Repeat every line below exactly, word for word.

_DATA EXCERPT_:
╔══
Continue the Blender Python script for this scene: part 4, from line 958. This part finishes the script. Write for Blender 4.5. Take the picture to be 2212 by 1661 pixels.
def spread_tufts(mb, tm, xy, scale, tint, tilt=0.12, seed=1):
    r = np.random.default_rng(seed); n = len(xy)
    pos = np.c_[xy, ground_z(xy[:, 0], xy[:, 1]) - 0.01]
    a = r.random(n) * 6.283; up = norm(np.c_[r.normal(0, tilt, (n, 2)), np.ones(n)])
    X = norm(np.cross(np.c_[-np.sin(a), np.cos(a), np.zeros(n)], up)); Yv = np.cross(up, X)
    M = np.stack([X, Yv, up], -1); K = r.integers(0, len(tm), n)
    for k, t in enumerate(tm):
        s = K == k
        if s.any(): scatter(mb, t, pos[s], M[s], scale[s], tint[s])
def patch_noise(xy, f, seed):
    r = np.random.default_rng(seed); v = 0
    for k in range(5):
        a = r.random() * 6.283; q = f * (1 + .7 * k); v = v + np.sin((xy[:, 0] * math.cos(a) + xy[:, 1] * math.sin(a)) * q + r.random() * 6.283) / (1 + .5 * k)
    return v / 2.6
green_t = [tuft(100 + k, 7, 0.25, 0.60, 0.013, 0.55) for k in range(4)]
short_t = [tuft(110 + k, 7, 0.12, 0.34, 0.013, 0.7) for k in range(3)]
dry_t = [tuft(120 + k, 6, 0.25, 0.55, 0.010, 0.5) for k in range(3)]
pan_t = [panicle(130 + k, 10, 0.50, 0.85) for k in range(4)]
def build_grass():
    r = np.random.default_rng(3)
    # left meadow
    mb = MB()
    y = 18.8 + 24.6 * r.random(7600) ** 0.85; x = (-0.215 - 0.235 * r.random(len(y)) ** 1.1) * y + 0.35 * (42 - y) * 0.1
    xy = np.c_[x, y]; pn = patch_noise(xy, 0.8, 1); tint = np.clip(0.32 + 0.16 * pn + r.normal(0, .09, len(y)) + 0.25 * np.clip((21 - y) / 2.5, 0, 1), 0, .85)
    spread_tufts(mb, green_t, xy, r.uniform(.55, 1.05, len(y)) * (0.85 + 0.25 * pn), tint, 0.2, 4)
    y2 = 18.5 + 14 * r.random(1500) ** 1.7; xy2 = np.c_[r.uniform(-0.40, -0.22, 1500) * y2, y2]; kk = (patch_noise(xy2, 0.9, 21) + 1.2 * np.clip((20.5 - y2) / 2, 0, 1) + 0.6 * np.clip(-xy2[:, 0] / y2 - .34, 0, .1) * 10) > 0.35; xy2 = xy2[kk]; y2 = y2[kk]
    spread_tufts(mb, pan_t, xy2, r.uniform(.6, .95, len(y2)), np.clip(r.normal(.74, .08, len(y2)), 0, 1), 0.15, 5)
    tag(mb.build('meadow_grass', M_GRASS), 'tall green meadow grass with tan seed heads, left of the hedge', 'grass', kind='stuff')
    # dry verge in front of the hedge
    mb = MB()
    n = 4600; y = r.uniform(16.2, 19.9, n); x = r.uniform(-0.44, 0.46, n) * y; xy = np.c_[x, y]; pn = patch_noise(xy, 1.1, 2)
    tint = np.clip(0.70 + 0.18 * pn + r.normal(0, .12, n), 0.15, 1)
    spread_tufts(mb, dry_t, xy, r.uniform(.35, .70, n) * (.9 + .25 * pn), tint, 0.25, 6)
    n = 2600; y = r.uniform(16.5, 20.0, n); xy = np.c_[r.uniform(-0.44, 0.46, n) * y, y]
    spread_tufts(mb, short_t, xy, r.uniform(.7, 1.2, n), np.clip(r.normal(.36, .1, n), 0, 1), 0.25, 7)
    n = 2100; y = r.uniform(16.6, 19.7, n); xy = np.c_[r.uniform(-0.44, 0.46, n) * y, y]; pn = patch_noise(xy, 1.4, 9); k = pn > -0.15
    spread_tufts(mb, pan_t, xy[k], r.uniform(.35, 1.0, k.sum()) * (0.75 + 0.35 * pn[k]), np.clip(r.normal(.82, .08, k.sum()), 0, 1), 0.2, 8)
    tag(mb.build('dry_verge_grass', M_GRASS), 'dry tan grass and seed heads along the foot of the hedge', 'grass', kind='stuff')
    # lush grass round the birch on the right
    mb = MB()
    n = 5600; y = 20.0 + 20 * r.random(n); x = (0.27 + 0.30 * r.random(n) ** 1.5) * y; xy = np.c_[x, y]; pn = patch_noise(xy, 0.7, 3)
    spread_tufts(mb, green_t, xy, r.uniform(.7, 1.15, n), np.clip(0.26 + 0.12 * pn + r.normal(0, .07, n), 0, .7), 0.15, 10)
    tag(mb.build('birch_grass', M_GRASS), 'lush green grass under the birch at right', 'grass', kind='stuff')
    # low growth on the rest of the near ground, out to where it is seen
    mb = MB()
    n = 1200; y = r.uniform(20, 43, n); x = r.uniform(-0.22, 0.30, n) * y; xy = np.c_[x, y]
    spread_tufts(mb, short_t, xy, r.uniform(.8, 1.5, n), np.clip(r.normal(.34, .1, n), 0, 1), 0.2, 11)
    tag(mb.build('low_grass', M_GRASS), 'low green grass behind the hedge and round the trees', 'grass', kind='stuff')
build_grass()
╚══
_EXERCISE RESULT_:
Continue the Blender Python script for this scene: part 4, from line 958. This part finishes the script. Write for Blender 4.5. Take the picture to be 2212 by 1661 pixels.
def spread_tufts(mb, tm, xy, scale, tint, tilt=0.12, seed=1):
    r = np.random.default_rng(seed); n = len(xy)
    pos = np.c_[xy, ground_z(xy[:, 0], xy[:, 1]) - 0.01]
    a = r.random(n) * 6.283; up = norm(np.c_[r.normal(0, tilt, (n, 2)), np.ones(n)])
    X = norm(np.cross(np.c_[-np.sin(a), np.cos(a), np.zeros(n)], up)); Yv = np.cross(up, X)
    M = np.stack([X, Yv, up], -1); K = r.integers(0, len(tm), n)
    for k, t in enumerate(tm):
        s = K == k
        if s.any(): scatter(mb, t, pos[s], M[s], scale[s], tint[s])
def patch_noise(xy, f, seed):
    r = np.random.default_rng(seed); v = 0
    for k in range(5):
        a = r.random() * 6.283; q = f * (1 + .7 * k); v = v + np.sin((xy[:, 0] * math.cos(a) + xy[:, 1] * math.sin(a)) * q + r.random() * 6.283) / (1 + .5 * k)
    return v / 2.6
green_t = [tuft(100 + k, 7, 0.25, 0.60, 0.013, 0.55) for k in range(4)]
short_t = [tuft(110 + k, 7, 0.12, 0.34, 0.013, 0.7) for k in range(3)]
dry_t = [tuft(120 + k, 6, 0.25, 0.55, 0.010, 0.5) for k in range(3)]
pan_t = [panicle(130 + k, 10, 0.50, 0.85) for k in range(4)]
def build_grass():
    r = np.random.default_rng(3)
    # left meadow
    mb = MB()
    y = 18.8 + 24.6 * r.random(7600) ** 0.85; x = (-0.215 - 0.235 * r.random(len(y)) ** 1.1) * y + 0.35 * (42 - y) * 0.1
    xy = np.c_[x, y]; pn = patch_noise(xy, 0.8, 1); tint = np.clip(0.32 + 0.16 * pn + r.normal(0, .09, len(y)) + 0.25 * np.clip((21 - y) / 2.5, 0, 1), 0, .85)
    spread_tufts(mb, green_t, xy, r.uniform(.55, 1.05, len(y)) * (0.85 + 0.25 * pn), tint, 0.2, 4)
    y2 = 18.5 + 14 * r.random(1500) ** 1.7; xy2 = np.c_[r.uniform(-0.40, -0.22, 1500) * y2, y2]; kk = (patch_noise(xy2, 0.9, 21) + 1.2 * np.clip((20.5 - y2) / 2, 0, 1) + 0.6 * np.clip(-xy2[:, 0] / y2 - .34, 0, .1) * 10) > 0.35; xy2 = xy2[kk]; y2 = y2[kk]
    spread_tufts(mb, pan_t, xy2, r.uniform(.6, .95, len(y2)), np.clip(r.normal(.74, .08, len(y2)), 0, 1), 0.15, 5)
    tag(mb.build('meadow_grass', M_GRASS), 'tall green meadow grass with tan seed heads, left of the hedge', 'grass', kind='stuff')
    # dry verge in front of the hedge
    mb = MB()
    n = 4600; y = r.uniform(16.2, 19.9, n); x = r.uniform(-0.44, 0.46, n) * y; xy = np.c_[x, y]; pn = patch_noise(xy, 1.1, 2)
    tint = np.clip(0.70 + 0.18 * pn + r.normal(0, .12, n), 0.15, 1)
    spread_tufts(mb, dry_t, xy, r.uniform(.35, .70, n) * (.9 + .25 * pn), tint, 0.25, 6)
    n = 2600; y = r.uniform(16.5, 20.0, n); xy = np.c_[r.uniform(-0.44, 0.46, n) * y, y]
    spread_tufts(mb, short_t, xy, r.uniform(.7, 1.2, n), np.clip(r.normal(.36, .1, n), 0, 1), 0.25, 7)
    n = 2100; y = r.uniform(16.6, 19.7, n); xy = np.c_[r.uniform(-0.44, 0.46, n) * y, y]; pn = patch_noise(xy, 1.4, 9); k = pn > -0.15
    spread_tufts(mb, pan_t, xy[k], r.uniform(.35, 1.0, k.sum()) * (0.75 + 0.35 * pn[k]), np.clip(r.normal(.82, .08, k.sum()), 0, 1), 0.2, 8)
    tag(mb.build('dry_verge_grass', M_GRASS), 'dry tan grass and seed heads along the foot of the hedge', 'grass', kind='stuff')
    # lush grass round the birch on the right
    mb = MB()
    n = 5600; y = 20.0 + 20 * r.random(n); x = (0.27 + 0.30 * r.random(n) ** 1.5) * y; xy = np.c_[x, y]; pn = patch_noise(xy, 0.7, 3)
    spread_tufts(mb, green_t, xy, r.uniform(.7, 1.15, n), np.clip(0.26 + 0.12 * pn + r.normal(0, .07, n), 0, .7), 0.15, 10)
    tag(mb.build('birch_grass', M_GRASS), 'lush green grass under the birch at right', 'grass', kind='stuff')
    # low growth on the rest of the near ground, out to where it is seen
    mb = MB()
    n = 1200; y = r.uniform(20, 43, n); x = r.uniform(-0.22, 0.30, n) * y; xy = np.c_[x, y]
    spread_tufts(mb, short_t, xy, r.uniform(.8, 1.5, n), np.clip(r.normal(.34, .1, n), 0, 1), 0.2, 11)
    tag(mb.build('low_grass', M_GRASS), 'low green grass behind the hedge and round the trees', 'grass', kind='stuff')
build_grass()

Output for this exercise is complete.